In South Korean espionage epic “Shiri,” protagonist Agent Ryu compares his quarry, super spy Hee, to the mythological Hydra. It’s a fitting description for the villainess, but also for the film. Within “Shiri” are three very different movies struggling to take precedence. A competent, politically charged thriller surfaces often, providing intrigue with its cat-and-mouse chase plot and “can’t trust anyone” mystery sensibilities. Equally engaging, though slightly less focused, is a melancholy romance that harbors the film’s greatest twists and turns. Lastly, a hyperkinetic action movie breaks through in short but overdramatic bursts, extending forth an avenue for quick thrills and a climax bearing an odd resemblance to Michael Bay’s “The Rock.”

As the mystery ramps up and Ryu and Lee struggle to keep up with their nemeses, “Shiri” offers its strongest entertainment. When the duo realizes the only explanation for their enemies’ ability to stay one step ahead is due to a mole within their ranks, the resulting layers of distrust and paranoia ripple chillingly throughout each relationship, affecting both partners’ work lives and Ryu’s connection at home with his fiancee Hyun (Kim Yoon-jin). All three leads shine in these sections, relating pathos, camaraderie, romance, and even humor. The film’s visible villain, Choi Min-sik, typically a scene-stealing character actor, isn’t offered much chance to come alive here. Reduced to a standard, stone-faced, no-nonsense terrorist, his menacing demeanor is effective but unremarkable.

The staccato excursions into action movie territory are “Shiri’s” greatest pitfalls, breaking up the deepening mystery plot for a few flashy explosions and gunfights. The actual shootouts are mostly rousing, pulse-pounding affairs, but the use of a shaky camera to capture movement is downright headache-inducing. It’s not just normal lilting from handheld photography, but a purposely jolting exercise, as if to simulate an earthquake that’s not really happening. It adds a confusing chaos at best and becomes utterly distracting at worst. Strange segues during protracted action sequences also interfere with the flow.
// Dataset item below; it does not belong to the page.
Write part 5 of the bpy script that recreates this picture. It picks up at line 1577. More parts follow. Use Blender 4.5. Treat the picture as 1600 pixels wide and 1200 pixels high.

A shootout in a claustrophobic kitchen suddenly opens into a chase down a crowded shopping mall, while a hostage grab in a busy street transitions to a sidewalk gunfight with the unlucky civilian nowhere in sight. Even a side plot involving ten liquid bombs going off around the city fizzles after the first detonation. Perhaps the most Western influence can be seen in the film’s climax, where unwelcome notes from director Michael Bay surface – cameras rotate around central characters in a standoff and unnecessary slow motion pops up at irritating intervals.

But “Shiri” holds a special place in the South Korean film industry. Rising from an economic boom in the country during the late ’90s, the picture received the largest budget ever given to a movie production at the time. Its theatrical release saw massive critical and financial success, even handsomely toppling the previous record set for most attendees – by James Cameron’s “Titanic.” Though much of the appeal during its release was the close mirroring of a Hollywood blockbuster, that superficial luster fades over the years, leaving moments of heartfelt drama and capable storytelling as “Shiri’s” most memorable qualities.